LUMIÈRE !
Un indispensable travail de fourmi
Thierry Frémaux, directeur de l’Institut Lumière à Lyon, commente les films Lumière restaurés, éclairant les débuts du cinématographe, l’invention de la mise en scène et la beauté des compositions en noir et blanc…
Le carton d'introduction annonce l'ampleur du projet : entre 1895 et 1905, les frères Lumière et leurs différents opérateurs auront tourné quelques 1422 films, répertoriés à leur catalogue, et le film que nous allons voir en présente entièrement ou partiellement 114, récemment restaurés, pour évoquer leur technique, son évolution et le témoignage d'une époque qu'ils représentent. Regroupés en 11 chapitres (Au commencement, Lyon, Enfances, La France qui travaille, La France qui s'amuse, Paris 1900, Le monde tout proche, De la comédie, Un siècle nouveau, Déjà du cinéma et À bientôt Lumière), ces films au format carré, bords arrondis, permettent d'aborder les sujets de prédilection des Lumière (les enfants, les machines, l'envie de montrer le monde), leur goût pour la comédie, leur don pour la composition du cadre, ou encore leur intelligence promotionnelle.
Si le commentaire documenté et bienveillant de Thierry Frémaux appuie sur le fait qu'il s'agit bien, dès les premiers films, d'une logique de mise en scène faisant appel à des compositions calculées et des acteurs plus ou moins dirigés, c'est pour mieux couper court à tous les débats récurrents sur la paternité du cinéma en tant que technique (face à Edison) ou art (face à Méliès).
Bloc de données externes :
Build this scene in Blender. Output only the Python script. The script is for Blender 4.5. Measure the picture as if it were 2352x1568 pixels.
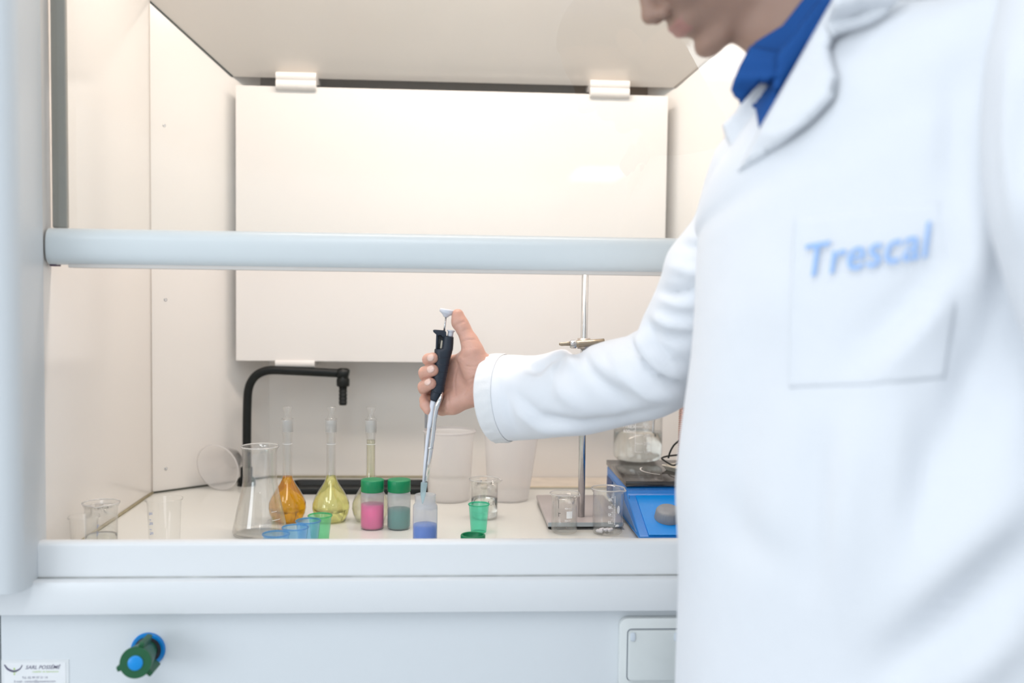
import bpy, bmesh, math, random
import numpy as np
from mathutils import Vector, Matrix
from mathutils.bvhtree import BVHTree

random.seed(7)
for o in list(bpy.data.objects):
    bpy.data.objects.remove(o)
scene = bpy.context.scene
COL = scene.collection

# ------------------------------------------------------------------ camera
IW, IH, FPX = 2352.0, 1568.0, 2287.0
CAM = np.array([0.0, 0.0, 1.28])
YAW, PITCH, ROLL = np.radians([3.4875, -2.9426, 0.7338])
_f = np.array([math.sin(YAW) * math.cos(PITCH), math.cos(YAW) * math.cos(PITCH), math.sin(PITCH)])
_r = np.array([math.cos(YAW), -math.sin(YAW), 0.0])
_u = np.cross(_r, _f)
CR = math.cos(ROLL) * _r + math.sin(ROLL) * _u
CU = -math.sin(ROLL) * _r + math.cos(ROLL) * _u
CF = _f
cam_data = bpy.data.cameras.new('camera')
cam = bpy.data.objects.new('camera', cam_data)
COL.objects.link(cam)
cam_data.sensor_width = 36.0
cam_data.lens = FPX / IW * 36.0
cam_data.clip_start = 0.05
m = Matrix.Identity(4)
for i in range(3):
    m[i][0], m[i][1], m[i][2], m[i][3] = CR[i], CU[i], -CF[i], CAM[i]
cam.matrix_world = m
cam_data.dof.use_dof = True
cam_data.dof.focus_distance = 1.55
cam_data.dof.aperture_fstop = 2.0
scene.camera = cam

# ------------------------------------------------------------------ world, lights, exposure
world = bpy.data.worlds.new('bright_lab_daylight')
scene.world = world
world.use_nodes = True
bg = world.node_tree.nodes['Background']
bg.inputs[0].default_value = (0.86, 0.935, 1.0, 1)
bg.inputs[1].default_value = 0.66


def area_light(name, loc, target, sx, sy, power, color):
    d = bpy.data.lights.new(name, 'AREA')
    d.shape = 'RECTANGLE'
    d.size, d.size_y, d.energy, d.color = sx, sy, power, color
    o = bpy.data.objects.new(name, d)
    COL.objects.link(o)
    o.location = loc
    o.rotation_euler = (Vector(target) - Vector(loc)).to_track_quat('-Z', 'Y').to_euler()
    return o


area_light('window_daylight', (-3.6, -2.0, 1.55), (0.35, 1.2, 1.15), 2.4, 1.7, 34, (0.88, 0.94, 1.0))
area_light('hood_lamp_light', (0.0, 1.53, 2.03), (0.0, 1.75, 1.0), 0.8, 0.12, 4.7, (1.0, 0.87, 0.79))
vs = scene.view_settings
vs.view_transform = 'Standard'
vs.look = 'None'
vs.exposure = 0.60
vs.gamma = 1.0
vs.use_curve_mapping = False
cy = scene.cycles
cy.max_bounces = 8
cy.transmission_bounces = 8
cy.transparent_max_bounces = 24
cy.diffuse_bounces = 3
cy.glossy_bounces = 3
cy.sample_clamp_indirect = 6.0
cy.blur_glossy = 0.5
cy.use_adaptive_sampling = True
cy.adaptive_threshold = 0.04
cy.use_denoising = True
cy.use_light_tree = False
cy.caustics_reflective = False


# ------------------------------------------------------------------ projection helpers (real depth y for every point)
def ray(px, py):
    d = CR * ((px - IW / 2) / FPX) - CU * ((py - IH / 2) / FPX) + CF
    return d / d[1]


def P(px, py, y):
    return CAM + ray(px, py) * y


def Z(px, py, z):                       # point on the horizontal plane z
    d = ray(px, py)
    return CAM + d * ((z - CAM[2]) / d[2])


def proj(p):
    d = np.asarray(p, float) - CAM
    c = d @ CF
    return IW / 2 + FPX * (d @ CR) / c, IH / 2 - FPX * (d @ CU) / c


TOP = 0.90                              # worktop height


# ------------------------------------------------------------------ materials
MATS = {}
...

Méthodiquement, au travers d'un montage savamment étudié, il remet aussi en perspective certaines réalités (le film connu comme « la sortie des usines Lumière » étant en réalité une troisième version, « l'arroseur arrosé » a fait l'objet de nombreux remakes...), tout comme il montre les balbutiements des mouvements de caméra (l'invention du travelling, en bateau...) déjà ressentis comme indispensables.
Présenté au dernier Festival de Cannes, sorti dans une superbe édition DVD, "Lumière, l'aventure commence" fait aujourd'hui l'objet d'une sortie en salles méritée et se pose en documentaire indispensable pour tout cinéphile. Il apporte de plus une captivante représentation d'une époque, celle d'un monde où le progrès industriel est en plein essor, avec ses nombreuses machines improbables. Regroupant des vues des quatre coins du monde, mais aussi de la mythique exposition universelle de 1900, le film en devient un témoignage essentiel sur un monde en devenir, où les différences de classes sociales étaient alors fortement affirmées.